Information provided:
___

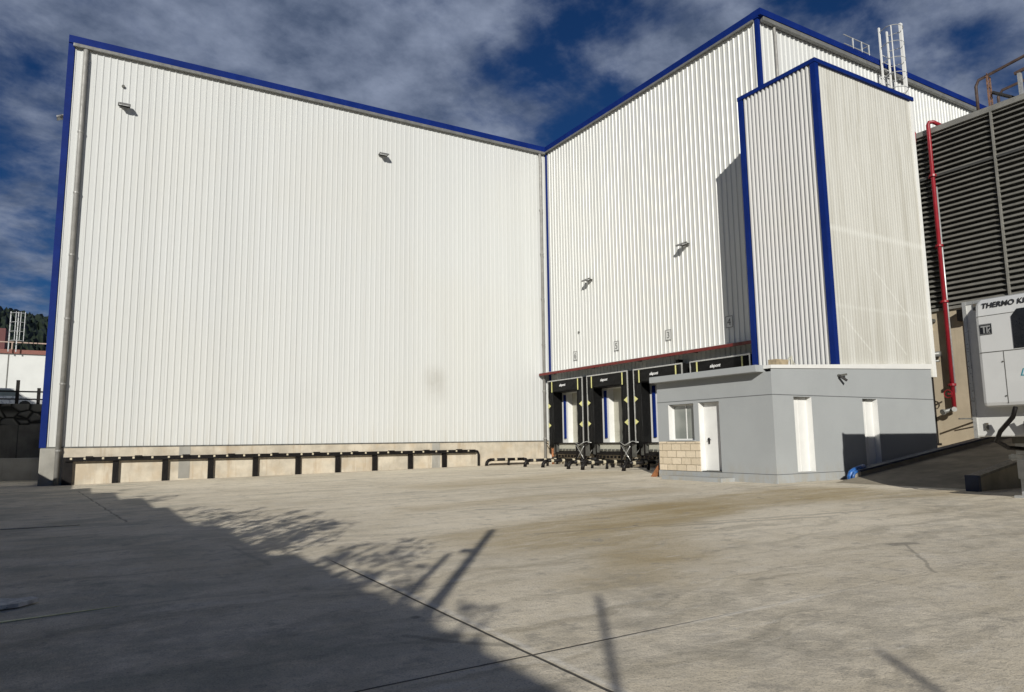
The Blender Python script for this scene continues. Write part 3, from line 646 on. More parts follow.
for z in (.45, .85): m.tube([(26.0, YO+.15, H+z), (27.75, YO+.15, H+z)], .022, 6); m.tube([(27.75, YO+.15, H+z), (27.75, YO+1.6, H+z)], .022, 6)
m.build('rail', m_steel, rg)

ga = empty('roof_gantry', (27.4, 11.5, LT), 'rusty brown tubular gantry frame on the louvred roof', 'gantry')
m = MB(); Xg = 27.25
m.tube([(Xg, 12.36, LT+.02), (Xg, 12.36, 14.0), (Xg, 12.25, 14.2), (Xg, 10.9, 14.38), (Xg, 10.65, 14.42), (Xg, 10.0, 14.38), (Xg, 9.6, 14.38)], .055, 8)
m.tube([(Xg+1.6, 12.36, LT+.02), (Xg+1.6, 12.36, 14.0), (Xg+1.6, 12.2, 14.2), (Xg+1.6, 9.6, 14.4)], .055, 8)
m.build('top_rail', m_brown, ga, smooth=True)
m = MB()
for dx in (-.10, .10): m.bar((Xg+dx, 11.93, LT+.02), (Xg+dx, 11.93, 14.2), .05)
for k in range(7): s_ = 1 if k % 2 else -1; m.bar((Xg-.1*s_, 11.93, LT+.1+k*.19), (Xg+.1*s_, 11.93, LT+.1+(k+1)*.19), .03)
m.build('lattice_post', m_rust, ga)
m = MB(); m.bar((Xg, 10.95, LT+.02), (Xg, 10.95, 13.85), .14, .10); m.build('post', m_alu, ga)
m = MB(); m.bar((Xg, 11.1, 13.9), (Xg, 9.6, 14.1), .08, .10); m.build('cross_bar', m_brown, ga)
m = MB(); m.bar((Xg, 11.85, 13.55), (Xg+.3, 11.2, 13.10), .16, .07); m.build('brace', m_blacksteel, ga, split=True)

# ------------------------------------------------------------------ ramp with its two parapets
rm = MB(); x0, x1 = 16.7, 27.0; yb, ya = 8.3, 11.8
zr = lambda x: .206 + .118*(x-x0)
n_ = 8
for i in range(n_):
    a, b = x0+(x1-x0)*i/n_, x0+(x1-x0)*(i+1)/n_
    rm.quad((a, yb, zr(a)+.004), (b, yb, zr(b)+.004), (b, ya, zr(b)+.004), (a, ya, zr(a)+.004))
rm.quad((x0, yb, .2), (x1, yb, .2), (x1, yb, zr(x1)), (x0, yb, .206))
tag(rm.build('ramp', concrete('brown_worn_ramp', (.24, .21, .16), .35, .9, .4, dark=(.10, .085, .06))), 'worn brown concrete ramp climbing beside the grey hut', 'ramp', kind='structure')
def parapet(name, label, y, w, xs0, zt0, k, xe):
    e = empty(name, (xs0, y, .2), label, 'parapet', 'ramp parapets')
    m = MB(); m.prism([(xs0, y, .1), (xe, y, .1), (xe, y, zt0+k*(xe-xs0)-.05), (xs0, y, zt0-.05)], (0, w, 0)); m.build('wall', m_dkconc if name == 'x' else concrete('parapet_concrete', (.22, .20, .16), .3, 1.2, .4), e)
    m = MB(); m.prism([(xs0-.02, y-.03, zt0-.05), (xe, y-.03, zt0+k*(xe-xs0)-.05), (xe, y-.03, zt0+k*(xe-xs0)), (xs0-.02, y-.03, zt0)], (0, w+.06, 0)); m.build('coping', m_darkblue if y > 10 else m_dksteel, e)
    return e
pp = parapet('ramp_parapet', 'long low ramp parapet with dark coping in front of the hut', 11.8, .22, 17.8, .50, .122, 27.0)
m = MB(); m.box(17.70, 17.8, 11.79, 12.03, .15, .46); m.build('end_block', m_plinth, pp)
pq = parapet('ramp_parapet', 'short low parapet with navy end face beside the trailer', 8.08, .22, 16.25, .54, .15, 21.0)
m = MB(); m.box(16.15, 16.25, 8.05, 8.32, .15, .545); m.build('end_face', m_darkblue, pq)
bt = empty('plastic_guard', (17.5, 11.95, .2), 'bright blue plastic hose guard bent over the parapet end by the hut', 'plastic guard')
m = MB(); m.tube([(17.62, 12.0, .20), (17.60, 11.99, .33), (17.64, 11.97, .43), (17.75, 11.95, .49), (17.95, 11.93, .54), (18.15, 11.92, .57)], .07, 12); m.build('sleeve', m_bluetarp, bt, smooth=True)
m = MB(); m.tube([(17.55, 11.85, .20), (17.55, 11.85, .36), (17.62, 11.84, .44), (17.8, 11.83, .48)], .04, 10); m.build('fold', m_bluetarp, bt, smooth=True)

# ------------------------------------------------------------------ refrigerated trailer
tr = empty('refrigerated_trailer', (14.25, 5.8, .18), 'white refrigerated trailer seen from the front with its cooling unit', 'trailer')
fx, yA, yB, zA, zB = 14.50, 4.64, 7.20, 1.35, 3.93
m = MB(); m.box(fx, 26.2, yA, yB, zA, zB); m.build('body', m_trailer, tr, bevel=.03)
m = MB(); m.box(fx-.02, fx+.06, yB-.055, yB+.012, zA-.02, zB+.012); m.box(fx-.02, fx+.06, yA-.012, yA+.055, zA-.02, zB+.012); m.box(fx-.015, fx+.06, yA+.055, yB-.055, zB-.05, zB+.012); m.build('edge_rail', m_alu, tr)
ux0, ux1 = fx-.33, fx-.02; uyA, uyB, uz0, uz1 = 5.0, 6.86, 1.88, 3.90
m = MB(); m.prism([(ux0, uyA, uz0+.02), (ux0, uyA, uz1-.32), (ux0+.04, uyA, uz1-.10), (ux0+.16, uyA, uz1), (ux1, uyA, uz1), (ux1, uyA, uz0+.18), (ux0+.14, uyA, uz0)], (0, uyB-uyA, 0))
un = m.build('cooling_unit', m_unit, tr, bevel=.13)
m = MB(); xg = ux0-.004
m.prism([(xg-.01, 6.24, 2.92), (xg-.01, 6.24, 3.50), (xg-.01, 6.14, 3.62), (xg-.01, 5.50, 3.62), (xg-.01, 5.40, 3.50), (xg-.01, 5.40, 2.92)], (.02, 0, 0))
gr = m.build('grille', m_grille, un)
m = MB()
for k in range(6): m.box(xg-.02, xg-.01, 5.46, 6.10, 2.98+k*.085, 3.035+k*.085)
m.build('grille_bar', m_grille, gr)
m = MB(); m.box(xg, xg+.008, uyA+.05, uyB-.05, 2.885, 2.90); m.box(xg, xg+.008, 6.42, 6.432, 1.95, 2.885); m.box(xg, xg+.008, 5.30, 5.312, 1.95, 2.885); m.box(xg, xg+.01, uyA+.05, uyB-.05, 3.565, 3.575); m.build('panel_seam', m_dksteel, un, split=True)
m = MB(); m.box(xg-.006, xg+.004, 6.58, 6.78, 3.22, 3.42); lg = m.build('square_badge', m_grille, un)
m = MB(); x_ = xg-.012
m.box(x_, x_+.005, 6.60, 6.76, 3.36, 3.385); m.box(x_, x_+.005, 6.695, 6.72, 3.25, 3.36); m.box(x_, x_+.005, 6.645, 6.665, 3.25, 3.36); m.prism([(x_, 6.645, 3.30), (x_, 6.60, 3.345), (x_, 6.60, 3.315), (x_, 6.63, 3.28), (x_, 6.60, 3.25), (x_, 6.625, 3.25)], (.005, 0, 0))
m.box(x_, x_+.005, 6.585, 6.775, 3.405, 3.412); m.box(x_, x_+.005, 6.585, 6.775, 3.228, 3.235)
m.build('badge_mark', m_alu, lg)
m = MB()
for y, z in ((6.45, 2.70), (6.45, 2.08), (5.27, 2.70), (5.27, 2.08)): m.tube([(xg-.01, y, z), (xg+.01, y, z)], .014, 8)
m.build('latch', m_dksteel, un, split=True)
text_mesh('lettering', 'THERMO KING', .135, .003, (ux0+.012, 6.73, 3.715), (0, -1, 0), (.12, 0, 1), m_textblk, un, shear=.15, spacing=1.02, bold=.003)
text_mesh('script_lettering', 'Legend', .19, .002, (xg, 6.20, 2.42), (0, -1, 0), (0, 0, 1), m_teal, un, shear=.35)
m = MB(); m.box(15.0, 26.0, 5.15, 5.25, 1.0, 1.348); m.box(15.0, 26.0, 6.40, 6.50, 1.0, 1.348)
for x in (15.3, 18, 21, 24): m.box(x, x+.08, 4.7, 6.95, 1.22, 1.345)
m.build('chassis', m_dksteel, tr)
m = MB()
for y in (4.75, 6.78):
    m = MB(); m.box(15.36, 15.52, y, y+.15, .55, 1.26); m.box(15.39, 15.49, y+.02, y+.13, .24, .55); m.box(15.26, 15.62, y-.06, y+.21, .185, .24); m.tube([(15.44, y+.15, .95), (15.44, y+.26, .95)], .07, 10); m.build('landing_leg', m_steel, tr)
m = MB(); m.bar((15.44, 4.9, .9), (15.44, 6.8, .9), .06); m.bar((15.44, 6.8, 1.2), (15.9, 6.5, 1.0), .05); m.build('leg_brace', m_dksteel, tr)
m = MB(); m.tube([(14.0, 6.25, 1.86), (14.1, 6.35, 1.7), (14.15, 6.6, 1.45), (14.3, 6.75, 1.28), (14.7, 6.75, 1.15), (15.3, 6.6, 1.1)], .04, 8); m.tube([(14.1, 6.0, 1.84), (14.15, 5.9, 1.5), (14.4, 5.9, 1.2), (15.2, 5.9, 1.1)], .03, 8); m.build('hose', m_blacksteel, tr, smooth=True, split=True)
m = MB(); m.box(fx-.16, fx-.03, 5.2, 6.3, 1.42, 1.62); m.box(14.6, 15.1, 5.3, 6.3, 1.05, 1.32); m.box(14.35, 14.9, 5.5, 6.6, .95, 1.03); m.build('coupling_plate', m_dksteel, tr, split=True)
m = MB(); 
for y, z in ((6.95, 3.75), (6.95, 1.48)): m.box(fx-.03, fx-.001, y, y+.06, z, z+.13)
m.build('marker_lamp', m_dksteel, tr, split=True)
for x in (20.6, 21.9, 23.2):
    for y in (4.6, 6.72):
        m = MB(); m.tube([(x, y, .68), (x, y+.32, .68)], .5, 20); w = m.build('wheel', m_rubber, tr)
        m = MB(); m.tube([(x, y-.01, .68), (x, y+.33, .68)], .28, 16); m.build('rim', m_steel, w)

# ------------------------------------------------------------------ dock shelters (local: x into the wall, y along it, z up)
def make_shelter():
    root = empty('dock_shelter', (XC, 0, 0), 'x', 'dock shelter', 'black dock shelters along the canopy')
    w, zt, zb, f = 1.45, 4.30, 1.12, -.70
    m = LB(); m.box(f, -.02, w-.03, w, zb, zt); m.box(f, -.02, -w, -w+.03, zb, zt); m.box(f, -.02, -w+.03, w-.03, zt-.03, zt); m.build('side_board', m_black, root, split=True)
    m = LB(); m.box(f-.035, f, w-.045, w+.008, zb, zt+.01); m.box(f-.035, f, -w-.008, -w+.045, zb, zt+.01); m.box(f-.035, f, -w+.045, w-.045, zt-.04, zt+.01); m.build('edge_profile', m_alu, root)
    # creased curtains
    rnd = random.Random(3)
    def curtain(y0, y1, z0, z1, name, axis, ragged=0):
        m = LB(); nu, nv = 10, 14; n = 0; g_ = []
        for j in range(nv+1):
            row = []
            for i in range(nu+1):
                u, v = i/nu, j/nv; y = y0+(y1-y0)*u; z = z0+(z1-z0)*v
                if j == 0: z += ragged*rnd.uniform(-1, 1)*.06 - ragged*.10*math.sin(u*math.pi)
                x = f-.01 + .018*math.sin(u*9+v*5) * math.sin(v*3.1+u*2) + .012*rnd.uniform(-1, 1)
                if axis: x += .10*(1-v)*0
                row.append(len(m.v)); m.v.append(Vector((x, y, z)))
            g_.append(row)
        for j in range(nv):
            for i in range(nu): m.f.append((g_[j][i], g_[j][i+1], g_[j+1][i+1], g_[j+1][i]))
        o = m.build(name, m_black, root, smooth=True); md = o.modifiers.new('t', 'SOLIDIFY'); md.thickness = .012
        return o
    hc = curtain(-w+.045, w-.045, 3.74, zt-.04, 'header_curtain', 0)
    lc = curtain(w-.46, w-.045, zb, 3.74, 'side_curtain', 1, 1); rc = curtain(-w+.045, -w+.46, zb, 3.74, 'side_curtain', 1, 1)
    # inner foam side pads
    m = LB(); m.box(f+.05, -.03, w-.22, w-.04, zb+.06, 3.9); m.box(f+.05, -.03, -w+.04, -w+.22, zb+.06, 3.9); m.box(f+.05, -.03, -w+.22, w-.22, 3.72, 4.2); m.build('foam_pad', m_black, root, split=True)
    m = LB()
    for y in (-w+.32, w-.40): m.box(f-.045, f-.032, y, y+.06, 3.72, zt-.05)
    m.build('yellow_bar', m_yellow, hc, split=True)
    for sgn, cu in ((1, lc), (-1, rc)):
        m = LB()
        for z in (2.1, 3.05): m.prism([(f-.045, sgn*(w-.05), z-.13), (f-.045, sgn*(w-.05), z+.13), (f-.045, sgn*(w-.27), z)], (.012, 0, 0))
        m.build('yellow_arrow', m_yellow, cu, split=True)
    mat_world[0] = False
    text_mesh('print', 'alapont', .17, .002, (f-.045, .42, 3.98), (0, -1, 0), (0, 0, 1), m_whitetext, hc, shear=.3, bold=.004)
    mat_world[0] = True
    return root
shelter = make_shelter()
SL = ['black dock shelter nearest the inner corner of the warehouse', 'black dock shelter second from the inner corner, wholly in view', 'black dock shelter half hidden behind the left edge of the grey hut', 'black dock shelter whose header alone shows above the hut eaves, beside the tower']
for i, c in enumerate(DOCKS):
    s_ = shelter if i == 0 else copy_tree(shelter)
    s_.location = (XC, c, 0); s_['label'] = SL[i]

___

Exercise details:
Reproduce the material above from its first line through the line containing "m.build('rail', m_steel, rg)", both ends included, and skip every picture.

Reply:
The Blender Python script for this scene continues. Write part 3, from line 646 on. More parts follow.
for z in (.45, .85): m.tube([(26.0, YO+.15, H+z), (27.75, YO+.15, H+z)], .022, 6); m.tube([(27.75, YO+.15, H+z), (27.75, YO+1.6, H+z)], .022, 6)
m.build('rail', m_steel, rg)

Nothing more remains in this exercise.